Task prompt:
Find the lines below that contain the string "Python". Copy each one.

Scene script records:
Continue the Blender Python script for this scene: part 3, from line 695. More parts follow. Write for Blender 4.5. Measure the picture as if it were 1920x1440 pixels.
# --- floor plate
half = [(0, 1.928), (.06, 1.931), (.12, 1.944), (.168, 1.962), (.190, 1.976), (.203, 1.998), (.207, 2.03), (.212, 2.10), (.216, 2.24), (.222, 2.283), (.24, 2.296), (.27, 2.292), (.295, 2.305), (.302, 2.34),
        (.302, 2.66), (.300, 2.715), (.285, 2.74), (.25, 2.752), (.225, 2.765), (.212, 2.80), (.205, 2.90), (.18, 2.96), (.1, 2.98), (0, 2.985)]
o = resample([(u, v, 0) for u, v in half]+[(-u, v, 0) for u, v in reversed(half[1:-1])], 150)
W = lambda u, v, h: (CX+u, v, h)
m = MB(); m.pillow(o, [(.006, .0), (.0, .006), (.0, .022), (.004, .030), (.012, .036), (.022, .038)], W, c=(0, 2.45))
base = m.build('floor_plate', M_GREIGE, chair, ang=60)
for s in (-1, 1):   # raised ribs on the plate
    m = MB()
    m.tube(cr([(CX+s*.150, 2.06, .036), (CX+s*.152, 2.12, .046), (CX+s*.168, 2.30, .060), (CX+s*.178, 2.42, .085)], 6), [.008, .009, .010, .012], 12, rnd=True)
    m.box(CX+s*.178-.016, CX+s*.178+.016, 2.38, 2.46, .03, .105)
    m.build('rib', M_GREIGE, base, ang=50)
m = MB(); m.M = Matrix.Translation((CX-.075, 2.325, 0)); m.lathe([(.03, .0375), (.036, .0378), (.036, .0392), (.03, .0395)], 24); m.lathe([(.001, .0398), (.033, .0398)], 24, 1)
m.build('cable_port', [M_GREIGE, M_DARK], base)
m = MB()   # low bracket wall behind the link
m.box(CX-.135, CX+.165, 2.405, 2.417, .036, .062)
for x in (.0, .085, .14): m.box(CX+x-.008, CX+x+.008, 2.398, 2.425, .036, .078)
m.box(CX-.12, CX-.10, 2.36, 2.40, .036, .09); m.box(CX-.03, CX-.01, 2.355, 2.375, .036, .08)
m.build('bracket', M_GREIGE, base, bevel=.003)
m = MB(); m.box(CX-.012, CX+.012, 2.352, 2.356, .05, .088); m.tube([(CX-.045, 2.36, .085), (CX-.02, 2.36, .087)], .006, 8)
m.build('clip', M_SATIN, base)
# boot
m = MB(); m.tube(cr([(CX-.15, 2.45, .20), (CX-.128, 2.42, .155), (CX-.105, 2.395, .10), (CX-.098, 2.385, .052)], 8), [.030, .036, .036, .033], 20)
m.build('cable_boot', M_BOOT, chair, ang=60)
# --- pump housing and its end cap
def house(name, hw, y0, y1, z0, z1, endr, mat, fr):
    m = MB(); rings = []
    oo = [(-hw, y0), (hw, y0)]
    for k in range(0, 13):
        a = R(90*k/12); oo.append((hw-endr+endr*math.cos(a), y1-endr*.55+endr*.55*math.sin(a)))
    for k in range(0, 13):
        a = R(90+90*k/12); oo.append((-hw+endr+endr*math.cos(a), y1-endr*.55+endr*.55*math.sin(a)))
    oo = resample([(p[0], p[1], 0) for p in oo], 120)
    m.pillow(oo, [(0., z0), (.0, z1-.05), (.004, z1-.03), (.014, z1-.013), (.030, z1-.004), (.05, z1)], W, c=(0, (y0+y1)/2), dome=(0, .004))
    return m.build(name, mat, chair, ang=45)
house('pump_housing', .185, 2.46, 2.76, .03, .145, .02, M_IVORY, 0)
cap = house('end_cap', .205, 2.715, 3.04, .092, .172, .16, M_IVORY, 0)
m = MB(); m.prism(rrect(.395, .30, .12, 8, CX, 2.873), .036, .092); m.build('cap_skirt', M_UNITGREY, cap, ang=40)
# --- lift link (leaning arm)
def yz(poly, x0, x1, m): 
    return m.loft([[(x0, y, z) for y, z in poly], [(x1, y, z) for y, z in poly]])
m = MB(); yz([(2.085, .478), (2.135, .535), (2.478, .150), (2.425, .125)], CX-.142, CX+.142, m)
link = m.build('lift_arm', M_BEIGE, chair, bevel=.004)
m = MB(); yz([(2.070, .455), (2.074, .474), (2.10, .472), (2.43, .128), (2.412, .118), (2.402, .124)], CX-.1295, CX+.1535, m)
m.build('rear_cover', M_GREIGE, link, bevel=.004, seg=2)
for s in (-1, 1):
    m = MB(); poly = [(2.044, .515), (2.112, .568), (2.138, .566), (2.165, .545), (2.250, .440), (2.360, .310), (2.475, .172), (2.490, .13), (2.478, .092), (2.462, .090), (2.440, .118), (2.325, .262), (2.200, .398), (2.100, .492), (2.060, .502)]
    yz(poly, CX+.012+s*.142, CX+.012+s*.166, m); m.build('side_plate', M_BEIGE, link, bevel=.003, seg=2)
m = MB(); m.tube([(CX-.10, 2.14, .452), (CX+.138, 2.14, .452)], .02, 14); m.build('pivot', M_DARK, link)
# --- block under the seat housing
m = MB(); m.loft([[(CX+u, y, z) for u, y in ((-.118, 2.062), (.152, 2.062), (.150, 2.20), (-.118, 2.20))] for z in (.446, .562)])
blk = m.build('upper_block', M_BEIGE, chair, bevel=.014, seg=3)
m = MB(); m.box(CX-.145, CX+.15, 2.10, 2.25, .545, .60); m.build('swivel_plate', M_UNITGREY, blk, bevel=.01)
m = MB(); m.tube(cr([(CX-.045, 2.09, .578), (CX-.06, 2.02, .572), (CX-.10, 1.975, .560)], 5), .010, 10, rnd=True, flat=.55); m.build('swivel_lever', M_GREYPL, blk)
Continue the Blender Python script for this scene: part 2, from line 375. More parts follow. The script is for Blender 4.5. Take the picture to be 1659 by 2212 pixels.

Answer for this exercise:
Continue the Blender Python script for this scene: part 3, from line 695. More parts follow. Write for Blender 4.5. Measure the picture as if it were 1920x1440 pixels.
Continue the Blender Python script for this scene: part 2, from line 375. More parts follow. The script is for Blender 4.5. Take the picture to be 1659 by 2212 pixels.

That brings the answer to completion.